In January, Ellison reportedly contacted Rutgers University historian Audrey Truschke, introducing himself as part of a team “retained by the RSS to educate lawmakers about the group’s mission and impact.” When Truschke asked about their registration status under FARA, she received no response.

In June, Ellison and Shuster visited Nagpur, India, the RSS’s headquarters, where they attended training camps and meetings with members.

The Prism report also notes that American figures and think tanks, such as Bill Drexel from the Hudson Institute, Walter Russell Mead, a Wall Street Journal columnist, and Jim Geraghty from the Washington Post, have engaged with the RSS.

Founded in 1925, the RSS is a Hindu majoritarian organization that promotes right-wing Hindutva ideology.

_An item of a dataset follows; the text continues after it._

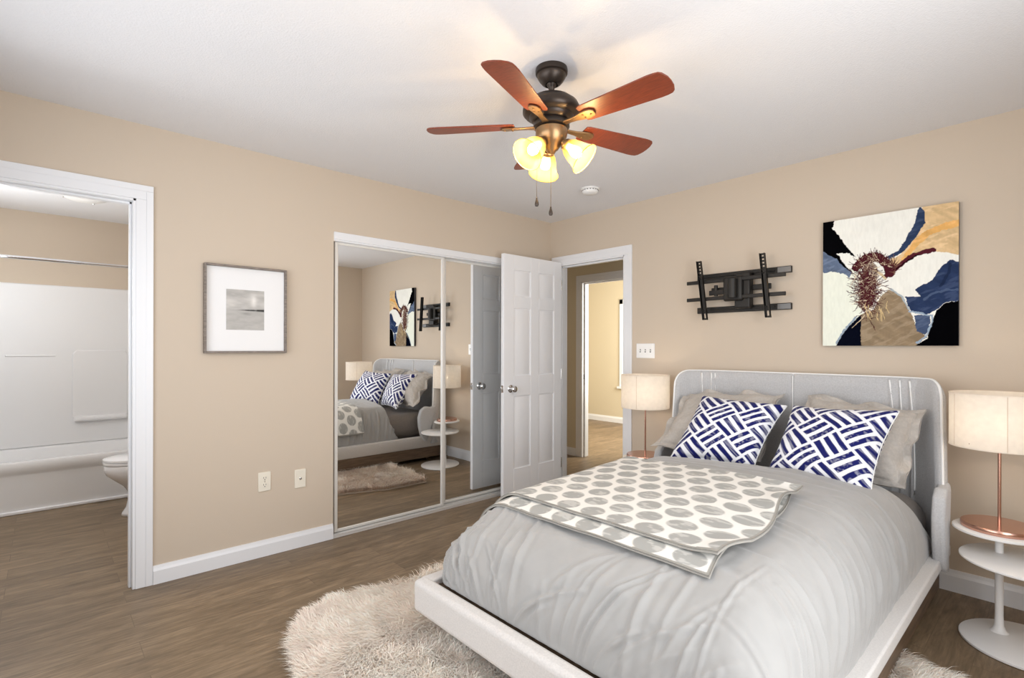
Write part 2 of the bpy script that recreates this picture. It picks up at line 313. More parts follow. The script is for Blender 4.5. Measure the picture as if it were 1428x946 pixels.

The all-male organization is notorious for instigating harassment and violence toward Muslims, Christians, and other religious minorities.

Notably, it led a campaign to build a Hindu temple at the site of the Babri mosque in Ayodhya that culminated in the destruction of the mosque by its activists in 1992, triggering a series of communal riots that were among the deadliest in Indian history.

The RSS leaders have a record of praising Nazi Germany and fascist Italy, and a member of the RSS assassinated Mahatma Gandhi in 1948.

Furthermore, Indian Prime Minister Narendra Modi’s political party, Bharatiya Janata Party (BJP), emerged from the RSS, and Modi himself was once a volunteer for the organization.

Legal expert Ben Freeman expressed concerns regarding the issue, saying, “Registering under the LDA and not FARA really keeps this influence campaign in the shadows.”

“What matters is who the ultimate client is — and that’s clearly the RSS,” said Freeman.

The lobbying classifications matter, experts say, because registrants under FARA have to publicly disclose significantly more about which lawmakers they engage, as well as other particulars such as details of meetings, emails, texts, calls, receipts, transactions, and disbursements. Under the LDA, the RSS’s lobbyists do not need to disclose any such details.

Raqib Hameed Naik, the founder and executive director of the US Center for the Study of Organized Hate, said the RSS’s lobbying activities in the US could be part of a broader campaign to reshape its global image.

“The RSS might have become a mainstream force in Indian politics, but globally, it is still seen as a fascist paramilitary group,” he told The Prism. “So what they’re trying to do right now is to invest in changing the perception of the policymakers.”